ROC argues that the lease holds Artco responsible for any environmental cleanup required at the premises regardless of when the contamination occurred. We disagree. First, we note that leases are subject to the same rules of construction as other types of contracts (see Star Nissan v Frishwasser, 253 AD2d 491, 492 [1998]). Thus, if the agreements are “complete, clear and unambiguous” on their face, they “must be enforced according to the plain meaning of [their] terms” (Greenfield v Philles Records, 98 NY2d 562, 569 [2002]; see W.W.W. Assoc. v Giancontieri, 77 NY2d 157, 162 [1990]).

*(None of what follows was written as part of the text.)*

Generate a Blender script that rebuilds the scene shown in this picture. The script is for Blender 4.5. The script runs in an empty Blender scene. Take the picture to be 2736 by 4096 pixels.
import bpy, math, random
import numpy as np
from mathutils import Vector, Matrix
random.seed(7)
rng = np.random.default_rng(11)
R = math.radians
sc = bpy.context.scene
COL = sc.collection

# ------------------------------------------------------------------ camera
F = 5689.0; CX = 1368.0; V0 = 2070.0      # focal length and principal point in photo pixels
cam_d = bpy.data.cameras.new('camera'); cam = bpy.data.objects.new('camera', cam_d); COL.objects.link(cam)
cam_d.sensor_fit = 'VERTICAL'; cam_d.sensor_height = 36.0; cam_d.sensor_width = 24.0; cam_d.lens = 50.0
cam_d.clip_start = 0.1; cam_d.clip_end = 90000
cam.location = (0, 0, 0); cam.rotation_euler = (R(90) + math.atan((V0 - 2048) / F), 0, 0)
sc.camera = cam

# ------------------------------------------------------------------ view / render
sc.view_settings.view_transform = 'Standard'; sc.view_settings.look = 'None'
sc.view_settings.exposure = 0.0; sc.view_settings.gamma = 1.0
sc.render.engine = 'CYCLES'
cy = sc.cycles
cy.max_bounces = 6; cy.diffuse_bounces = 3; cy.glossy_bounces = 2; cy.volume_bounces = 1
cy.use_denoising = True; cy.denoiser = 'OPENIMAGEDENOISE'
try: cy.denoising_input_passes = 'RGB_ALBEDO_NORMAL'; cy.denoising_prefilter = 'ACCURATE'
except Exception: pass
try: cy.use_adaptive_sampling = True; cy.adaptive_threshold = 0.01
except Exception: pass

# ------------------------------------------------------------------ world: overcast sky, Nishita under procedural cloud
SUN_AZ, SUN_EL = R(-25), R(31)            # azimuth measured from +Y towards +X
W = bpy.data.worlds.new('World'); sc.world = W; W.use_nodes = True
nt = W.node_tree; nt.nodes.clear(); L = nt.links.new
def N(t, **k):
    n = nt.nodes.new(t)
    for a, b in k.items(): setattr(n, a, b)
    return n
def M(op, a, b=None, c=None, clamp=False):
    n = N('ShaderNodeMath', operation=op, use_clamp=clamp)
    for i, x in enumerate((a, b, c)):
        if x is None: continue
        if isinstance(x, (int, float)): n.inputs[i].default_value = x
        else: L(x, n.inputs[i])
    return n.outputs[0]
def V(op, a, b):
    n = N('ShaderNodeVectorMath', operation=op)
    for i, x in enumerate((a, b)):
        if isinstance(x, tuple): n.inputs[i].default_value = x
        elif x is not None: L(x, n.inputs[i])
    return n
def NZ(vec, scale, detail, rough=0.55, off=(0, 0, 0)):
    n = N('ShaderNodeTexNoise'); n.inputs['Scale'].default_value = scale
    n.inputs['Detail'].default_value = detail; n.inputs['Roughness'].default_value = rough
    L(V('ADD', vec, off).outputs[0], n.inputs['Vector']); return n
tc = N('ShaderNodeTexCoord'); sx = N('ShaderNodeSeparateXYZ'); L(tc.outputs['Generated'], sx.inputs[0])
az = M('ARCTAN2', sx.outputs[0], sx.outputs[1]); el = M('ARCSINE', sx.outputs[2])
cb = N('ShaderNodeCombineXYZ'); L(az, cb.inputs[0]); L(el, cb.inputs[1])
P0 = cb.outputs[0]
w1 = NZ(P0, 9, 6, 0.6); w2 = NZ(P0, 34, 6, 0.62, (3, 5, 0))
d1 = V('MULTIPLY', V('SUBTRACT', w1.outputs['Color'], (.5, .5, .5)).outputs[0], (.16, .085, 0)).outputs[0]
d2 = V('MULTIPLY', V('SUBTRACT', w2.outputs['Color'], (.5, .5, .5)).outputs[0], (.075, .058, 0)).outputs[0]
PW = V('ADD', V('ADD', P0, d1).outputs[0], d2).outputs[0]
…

Under the lease at issue here, Artco agreed to pay all charges associated with the property, replace existing underground storage tanks and assume responsibility for associated cleanup required by any governmental agency “having jurisdiction as to the erection, maintenance and improvements on the [p]remises during the course of this tenancy.” In the provision of the lease relating specifically to environmental compliance, Artco further promised to pay all costs associated with the cleanup of any “deposit, spill, discharge or other release of [hazardous [s]ub*759stances that occurs during the term, at or from the [pjremises, or which arises at any time from [Artco’s] use or occupancy of the [pjremises.” That is, the lease limits Artco’s liability for cleanup to that associated with spills or conditions occurring during the term of the lease or arising from Artco’s use and occupancy of the premises.

Similarly, the “Environmental Indemnity” provision of the lease states that Artco is to indemnify ROC for all costs arising out of any release of hazardous substances at the premises “that occurs during the term at or from the [pjremises, or which arises at any time, from [Artco’s] use or occupancy of the [p]remises, or from [Artco’s] failure to provide all information, make all submissions, and take all actions required by all Authorities.” ROC has not indicated that it incurred costs or fines due to Artco’s failure to provide information, make submissions or to take actions required specifically of Artco relating to releases that occurred during the lease term—the only releases for which Artco promised to assume liability. Indeed, questions of fact exist regarding whether the release actually occurred after the commencement of the lease term—the event necessary to trigger Artco’s obligation to indemnify ROC for any liability imposed upon it as a result of this action (cf. Star Nissan v Frishwasser, supra at 492-493). Thus, Supreme Court correctly denied ROC’s motion for summary judgment as against Artco.

In seeking indemnification from RAD, ROC relies on a provision of the assignment of the lease providing that RAD assumed full responsibility for the lease as of the effective date of the lease, as if it had signed it originally as tenant. Similarly, Getty agreed to perform all terms of the lease as of the assignment, which was executed in 1999. ROC asserts that RAD and Getty should be held liable to the same extent that Artco, as tenant, is liable under the original lease.2 This argument ignores the express terms of the assignments. Because the assignments limit RAD’s and Getty’s liability to obligations arising after the effective dates and the spill here occurred on or before February 1994, RAD and Getty cannot be liable under the assignments, which became effective in 1995 and 1999 respectively. We further note in this regard that a guarantee executed by RAD expressly excludes liability that “accrued prior to the entry into the assignment herein.” Accordingly, Supreme Court properly *760determined that RAD and Getty have no contractual obligation to remediate the spill and indemnify ROC for cleanup costs associated with the spill.

We have considered ROC’s remaining contentions and conclude that they are either meritless or rendered academic by our decision.

Peters, Spain, Mugglin and Kane, JJ., concur. Ordered that the order is affirmed, with one bill of costs.

. ROC’s cross claim against Artco and its cross claims involving additional defendants are also the subject of another appeal before this Court (3 AD3d 769 [2004] [decided herewith]). A third appeal involves the grant of plaintiffs motion for partial summary judgment against ROC (3 AD3d 767 [2004] [decided herewith]).

. The assignment to Getty—to which ROC consented—also provides that Getty assumed full responsibility for the lease as if it “signed the [l]ease originally as [l]andlord.” ROC cannot rely on this provision to impute Artco’s liability to Getty inasmuch as Artco was the tenant, not the landlord, in the original lease.